**SET PROBLEM:** From the first line of the data below through the line bearing "rail((-2.68, 9.99), (-1.98, 10.40), 'dark", reproduce each line exactly; do not include pictures.

**RECORDED INFORMATION:**
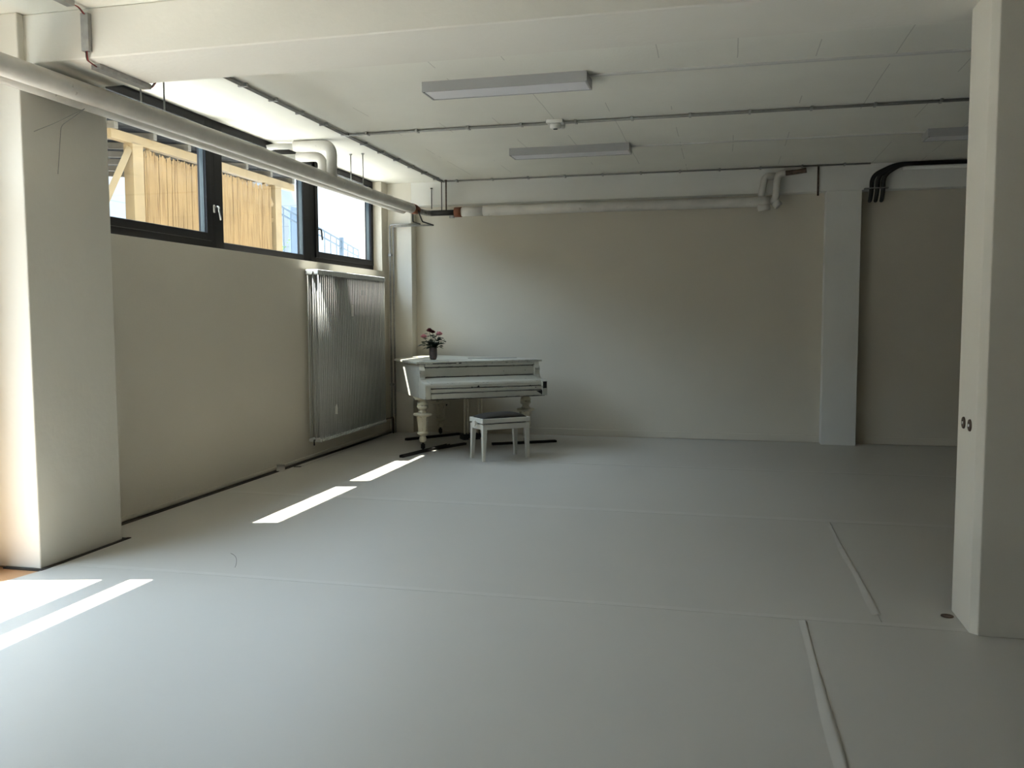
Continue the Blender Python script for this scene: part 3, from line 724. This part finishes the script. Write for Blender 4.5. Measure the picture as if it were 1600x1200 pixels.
# steel rails under the casters
def rail(p0, p1, label, w=.05):
    p0, p1 = Vector((*p0, 0)), Vector((*p1, 0)); ln = (p1 - p0).length
    e = empty('caster_rail', p0, math.atan2(p1.y - p0.y, p1.x - p0.x), label=label, cat='rail', group='dark rails under the piano casters')
    MB().box(0, ln, -w / 2, w / 2, 0.0005, .010).build('base', M_iron, e)
    MB().box(0, ln, -w / 2, -w / 2 + .006, .010, .028).build('flange', M_iron, e); MB().box(0, ln, w / 2 - .006, w / 2, .010, .028).build('flange', M_iron, e)
rail((-3.40, 8.85), (-3.17, 9.80), 'dark iron rail under the front left piano leg')
rail((-3.27, 9.38), (-3.00, 9.95), 'shorter dark iron rail crossing behind the front left piano leg', .035)
rail((-3.83, 10.14), (-3.33, 10.80), 'dark iron rail under the rear piano leg')
rail((-2.68, 9.99), (-1.98, 10.40), 'dark iron rail under the front right piano leg')

# ------------------------------------------------------------------ bench
BA = math.atan2(.664, .748)
bench = empty('piano_bench', (-2.45, 8.763, 0), BA, label='white piano bench with a dark grey padded seat in front of the piano', cat='bench')
BL, BW = .56, .315
def bleg(u, v_, su, sv):
    def ring(z, w): return [(u + (0 if su > 0 else -w), v_ + (0 if sv > 0 else -w)), (u + (w if su > 0 else 0), v_ + (0 if sv > 0 else -w)), (u + (w if su > 0 else 0), v_ + (w if sv > 0 else 0)), (u + (0 if su > 0 else -w), v_ + (w if sv > 0 else 0))]
    mb = MB(); r = [[mb.bm.verts.new((*p, z)) for p in ring(z, w)] for z, w in ((0, .032), (.335, .05), (.392, .05))]
    for i in range(2):
        for k in range(4): mb.bm.faces.new((r[i][k], r[i][(k + 1) % 4], r[i + 1][(k + 1) % 4], r[i + 1][k]))
    mb.bm.faces.new(r[0]); mb.bm.faces.new(r[2])
    mb.build('leg', M_bench, bench, bevel=.003)
bleg(0, 0, 1, 1); bleg(BL, 0, -1, 1); bleg(0, BW, 1, -1); bleg(BL, BW, -1, -1)
MB().box(.05, BL - .05, .004, .024, .335, .392).box(.05, BL - .05, BW - .024, BW - .004, .335, .392).build('apron', M_bench, bench)
MB().box(.004, .024, .05, BW - .05, .335, .392).box(BL - .024, BL - .004, .05, BW - .05, .335, .392).build('apron', M_bench, bench)
MB().box(.03, BL - .03, .03, BW - .03, .37, .406).build('lift_frame', M_blackrubber, bench, 'dark gap of the height mechanism')
MB().box(-.006, BL + .006, -.006, BW + .006, .4035, .452, .004).build('seat_frame', M_bench, bench)
sm = MB(); nx, ny = 20, 12; g = []
for i in range(nx + 1):
    row = []
    for j in range(ny + 1):
        s, t = i / nx, j / ny
        hgt = (1 - abs(2 * s - 1) ** 3) ** .6 * (1 - abs(2 * t - 1) ** 3) ** .6 if 0 < s < 1 and 0 < t < 1 else 0
        row.append(sm.bm.verts.new((.012 + s * (BL - .024), .012 + t * (BW - .024), .450 + .052 * hgt)))
    g.append(row)
for i in range(nx):
    for j in range(ny):
        f = sm.bm.faces.new((g[i][j], g[i + 1][j], g[i + 1][j + 1], g[i][j + 1])); f.smooth = True
bdry = [g[i][0] for i in range(nx + 1)] + [g[nx][j] for j in range(1, ny + 1)] + [g[i][ny] for i in range(nx - 1, -1, -1)] + [g[0][j] for j in range(ny - 1, 0, -1)]
sm.bm.faces.new(list(reversed(bdry)))
sm.build('seat_cushion', M_seat, bench, 'dark grey velvet seat')
k = MB(); k.tube([(-.005, .12, .40), (-.03, .12, .40)], .010, 10); k.tube([(-.028, .12, .40), (-.036, .12, .40), (-.055, .12, .40)], [.026, .034, .030], 20)
k.build('height_knob', M_bench, bench, 'round knob on the bench end')
k = MB(); k.tube([(BL + .005, .12, .40), (BL + .03, .12, .40)], .010, 10); k.tube([(BL + .028, .12, .40), (BL + .036, .12, .40), (BL + .055, .12, .40)], [.026, .034, .030], 20)

k.bm.free()

# ------------------------------------------------------------------ vase with roses
VP = Vector((-3.32, 9.72, 1.032))
vase = empty('vase', VP, label='dark mottled vase standing on the piano lid', cat='vase')
prof = [(0, 0), (.030, 0), (.036, .006), (.044, .03), (.048, .07), (.047, .11), (.043, .145), (.040, .155), (.043, .160), (.039, .160), (.036, .15), (.0, .12)]
MB().lathe(prof, 28).build('vase_body', M_vase, vase)
def rose(dx, dy, top, size, m, label, seed, leaves=5):
    R_ = random.Random(seed)
    e = empty('rose', VP + Vector((0, 0, .13)), label=label, cat='flower', group='roses in the vase')
    H = Vector((dx, dy, top - .13))
    base = Vector((dx * .12, dy * .12, 0))
    pts = [base, base + Vector((dx * .25, dy * .25, (top - .13) * .45)), H]
    pts = [(1 - t) ** 2 * pts[0] + 2 * t * (1 - t) * pts[1] + t * t * pts[2] for t in [i / 7 for i in range(8)]]
    MB().tube(pts, .0028, 6).build('stem', M_stem, e)
    if size:
        head = MB()
        for ring, (n, rr, tilt) in enumerate(((3, .35, .15), (5, .62, .45), (6, .9, .85), (6, 1.1, 1.2))):
            for k_ in range(n):
                a_ = 2 * math.pi * (k_ + .4 * ring) / n + R_.uniform(-.2, .2)
                c_ = Vector((math.cos(a_), math.sin(a_), 0))
                s_ = size * rr
                rows = []
                for ii in range(5):
                    t = ii / 4; rad_ = s_ * (0.25 + .75 * math.sin(t * 1.5)) * (1 if tilt < 1 else 1.05)
                    zz = size * (t * (1.15 - .35 * tilt)) - (size * .22 * tilt * t * t)
                    w_ = size * .62 * math.sin(math.pi * (.15 + .75 * t))
                    tn = Vector((-c_.y, c_.x, 0))
                    rows.append([H + c_ * (rad_ - abs(q) * .25 * w_) + tn * (q * w_) + Vector((0, 0, zz)) for q in (-1, -.5, 0, .5, 1)])
                vs = [[head.bm.verts.new(p) for p in r_] for r_ in rows]
                for ii in range(4):
                    for jj in range(4):
                        f = head.bm.faces.new((vs[ii][jj], vs[ii][jj + 1], vs[ii + 1][jj + 1], vs[ii + 1][jj])); f.smooth = True
        head.ball(H + Vector((0, 0, size * .45)), size * .42, 2, (1, 1, 1.2))
        head.build('bloom', m, e)
    lf = MB()
    for q in range(leaves):
        t = R_.uniform(.25, .98); p = pts[min(7, int(t * 7))]
        a_ = R_.uniform(0, 6.28); d_ = Vector((math.cos(a_), math.sin(a_), R_.uniform(-.25, .5))).normalized()
        L_ = R_.uniform(.05, .085); w_ = L_ * .42; s_ = d_.cross(Vector((0, 0, 1))).normalized()
        st = p + d_ * .02; mid = st + d_ * L_ * .5; tip = st + d_ * L_ + Vector((0, 0, -.012))
        lf.tube([p, st], .0012, 4)
        v_ = [lf.bm.verts.new(x) for x in (st, mid - s_ * w_ - Vector((0, 0, .004)), tip, mid + s_ * w_ - Vector((0, 0, .004)), mid + Vector((0, 0, .004)))]
        for tr in ((0, 1, 4), (1, 2, 4), (2, 3, 4), (3, 0, 4)): lf.bm.faces.new([v_[x] for x in tr])
    lf.build('leaves', M_leaf, e)
ca, sa = math.cos(math.radians(13.7)), math.sin(math.radians(13.7))
def vpos(r_, d_): return (r_ * ca - d_ * sa, r_ * sa + d_ * ca)
rose(*vpos(-.04, 0), .325, .042, M_red, 'deep red rose at the top of the bouquet', 1, 6)
rose(*vpos(-.005, .03), .31, .034, M_red, 'small deep red rose behind the topmost one', 8, 5)
rose(*vpos(-.105, -.02), .255, .042, M_pink, 'pink rose on the left of the bouquet', 2, 6)
rose(*vpos(.075, -.02), .285, .042, M_pink, 'pink rose on the right of the bouquet', 3, 6)
for i, (rx, dd, tp, lb) in enumerate(((.14, .0, .235, 'leafy flowerless stem leaning far right'), (.05, .05, .33, 'leafy flowerless stem upright behind the right pink rose'), (-.13, .0, .20, 'leafy flowerless stem leaning far left'), (.10, -.05, .19, 'low leafy stem hanging over the right rim'), (-.03, -.06, .22, 'leafy stem in the middle front of the bouquet'), (.02, .02, .26, 'leafy stem in the centre of the bouquet'))):
    rose(*vpos(rx, dd), tp, 0, M_pink, lb, 20 + i, 15)

# ------------------------------------------------------------------ outside
GZ = 1.9
gr = MB(); gr.box(-40, -4.65, 4.36, 60, 1.6, GZ); gr.box(-40, -9.0, -20, 4.36, 1.6, GZ)
struct('terrace', gr, M_ground, 'pale paved ground outside the windows', 'ground')
gr = MB(); gr.box(-9.0, -4.65, -8, 4.36, -.3, -.06)
struct('sunken_patio', gr, M_ground, 'pale paved sunken patio outside the near doors', 'ground')
gr = MB(); gr.box(-9.2, -9.0, -8, 4.36, -.3, 1.6); gr.box(-9.0, -4.65, 4.30, 4.36, -.06, 1.6)
struct('retaining_wall', gr, M_ext, 'white retaining wall of the patio', 'wall')
nb = empty('neighbouring_house', (-16, 30, GZ), label='white neighbouring house beyond the windows', cat='building')
MB().box(-1, 0, -26, 26, 0, 7.4).build('facade', M_ext, nb)
MB().box(0, 4.0, -2.45, -1.55, 0, 7.4).build('pilaster', M_ext, nb)

bh = empty('added_sky_blocker', (-12, -8, 1.6), label='unseen dark brick block added across the patio to hold back low sky light', cat='building')  # added out of view to block low sky light through the doors
MB().box(-1, 0, -14, 11.8, 0, 3.4).build('facade', M_sky_blocker, bh)
MB().prism([(-1.3, 3.4), (.3, 3.4), (-1.3, 3.8)], 'y', -14.2, 12.0).build('roof', M_roof, bh)

pg = empty('pergola', (-6.5, 8.7, GZ), label='raw pine pergola with a black corrugated roof outside the windows', cat='pergola')
T = Matrix.Translation((6.5, -8.7, -GZ))
MB().box(-6.545, -6.455, 8.27, 12.40, 3.475, 3.575).xform(T).build('beam', M_pine, pg)
MB().box(-6.56, -6.44, 8.60, 8.78, GZ, 3.475).xform(T).build('post', M_pine, pg)
MB().box(-6.56, -6.44, 11.78, 11.96, GZ, 3.475).xform(T).build('post', M_pine, pg)
MB().box(-9.96, -9.84, 8.60, 8.78, GZ, 3.80).xform(T).build('post', M_pine, pg)
MB().box(-9.96, -9.84, 11.78, 11.96, GZ, 3.80).xform(T).build('post', M_pine, pg)
MB().tube([(-6.5, 8.62, 3.42), (-6.5, 8.10, 2.62)], .05, 4).xform(T).build('brace', M_pine, pg)
MB().tube([(-6.5, 8.78, 3.30), (-6.5, 8.95, 3.46)], .035, 4).xform(T).build('brace', M_pine, pg)
MB().tube([(-6.5, 11.80, 3.18), (-6.5, 11.55, 3.47)], .03, 4).xform(T).build('brace', M_pine, pg)
MB().tube([(-6.5, 11.96, 2.35), (-6.5, 11.78, 3.0)], .02, 4).xform(T).build('brace', M_pine, pg)
def rz_(x): return 3.575 + (-6.5 - x) * .075
for i in range(8):
    y = 7.62 + i * .665
    mb = MB(); mb.prism([(-6.40, rz_(-6.40)), (-10.6, rz_(-10.6)), (-10.6, rz_(-10.6) + .075), (-6.40, rz_(-6.40) + .075)], 'y', y - .03, y + .03)
    mb.xform(T).build('rafter', M_greywood, pg)
mb = MB(); xs = [-10.7, -6.36]; n = 150; rows = []
for i in range(n + 1):
    y = 6.2 + i * (12.42 - 6.2) / n; w = .02 * math.sin(i * 1.35)
    rows.append([mb.bm.verts.new((x, y, rz_(x) + .092 + w * .7 + dz)) for x, dz in ((xs[0], 0), (xs[1], 0), (xs[1], .006), (xs[0], .006))])
for i in range(n):
    for k_ in range(4): mb.bm.faces.new((rows[i][k_], rows[i][(k_ + 1) % 4], rows[i + 1][(k_ + 1) % 4], rows[i + 1][k_]))
mb.xform(T).build('roof_sheet', M_roof, pg)
MB().box(-9.95, -9.87, 6.2, 12.3, 3.80, 3.86).xform(T).build('beam', M_greywood, pg)

def reeds(name, y0, y1, x, z0, z1, label, rag=.03, n=None):
    mb = MB(); n = n or int((y1 - y0) / .0105)
    R_ = random.Random(int(y0 * 10))
    for i in range(n):
        y = y0 + (y1 - y0) * (i + .5) / n; r_ = .006; dx = R_.uniform(-.005, .005); ln = R_.uniform(-.012, .012); top = z1 + R_.uniform(-rag, rag * .6)
        a_ = [mb.bm.verts.new((x + dx + r_ * math.cos(q), y + r_ * math.sin(q), z0)) for q in (0, 2.09, 4.19)]
        b_ = [mb.bm.verts.new((x + dx + r_ * math.cos(q), y + ln + r_ * math.sin(q), top)) for q in (0, 2.09, 4.19)]
        for k_ in range(3): mb.bm.faces.new((a_[k_], a_[(k_ + 1) % 3], b_[(k_ + 1) % 3], b_[k_]))
        mb.bm.faces.new(b_)
    mb.box(x - .012, x - .007, y0, y1, z0, z1 - .06)
    e = mb.build(name, M_reed); return tag(e, label, 'reed screen')
reeds('reed_screen', 8.79, 11.70, -6.47, GZ, 3.43, 'tall straw coloured reed screen between the pergola posts')
reeds('reed_screen', 6.2, 8.58, -6.9, GZ, 2.80, 'low reed screen left of the pergola post')
reeds('reed_screen', 8.6, 12.2, -9.7, GZ, 2.9, 'low reed screen at the far side of the pergola')

# outside stair railing
rl = empty('stair_railing', (-9, 16, GZ), label='grey metal stair railing sloping down outside', cat='railing')
def zr(y): return 3.965 - (y - 16) * .156 - GZ
for dz in (0, -.16):
    MB().tube([(0, -.6, zr(15.4) + dz), (0, 7, zr(23) + dz)], .022, 8).build('rail', M_rail, rl)
for i in range(24):
    y = -.5 + i * .32
    MB().tube([(0, y, .0), (0, y, zr(16 + y) - .0)], .011, 6).build('baluster', M_rail, rl)
for y in (.3, 3.62):
    MB().box(-.04, .04, y - .04, y + .04, 0, zr(16 + y) + .08).build('post', M_rail, rl)
o = MB().box(-9.55, -9.5, 18.05, 18.62, GZ, 4.05).build('garden_gate', M_bluepanel); tag(o, 'blue-grey metal panel behind the stair railing', 'gate')
sh = MB(); R_ = random.Random(5)
for i in range(40): sh.ball((R_.uniform(-.15, .15), R_.uniform(-.15, .15), R_.uniform(.5, 1.35)), R_.uniform(.02, .05), 1, (1, 1, .5))
sh.tube([(0, 0, 0), (0, 0, 1.2)], .015, 6)
o = sh.build('shrub', M_shrub); o.location = (-9.3, 17.2, GZ); tag(o, 'small green shrub at the foot of the stair railing', 'shrub')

**OUTPUT FOR THIS EXERCISE:**
Continue the Blender Python script for this scene: part 3, from line 724. This part finishes the script. Write for Blender 4.5. Measure the picture as if it were 1600x1200 pixels.
# steel rails under the casters
def rail(p0, p1, label, w=.05):
    p0, p1 = Vector((*p0, 0)), Vector((*p1, 0)); ln = (p1 - p0).length
    e = empty('caster_rail', p0, math.atan2(p1.y - p0.y, p1.x - p0.x), label=label, cat='rail', group='dark rails under the piano casters')
    MB().box(0, ln, -w / 2, w / 2, 0.0005, .010).build('base', M_iron, e)
    MB().box(0, ln, -w / 2, -w / 2 + .006, .010, .028).build('flange', M_iron, e); MB().box(0, ln, w / 2 - .006, w / 2, .010, .028).build('flange', M_iron, e)
rail((-3.40, 8.85), (-3.17, 9.80), 'dark iron rail under the front left piano leg')
rail((-3.27, 9.38), (-3.00, 9.95), 'shorter dark iron rail crossing behind the front left piano leg', .035)
rail((-3.83, 10.14), (-3.33, 10.80), 'dark iron rail under the rear piano leg')
rail((-2.68, 9.99), (-1.98, 10.40), 'dark iron rail under the front right piano leg')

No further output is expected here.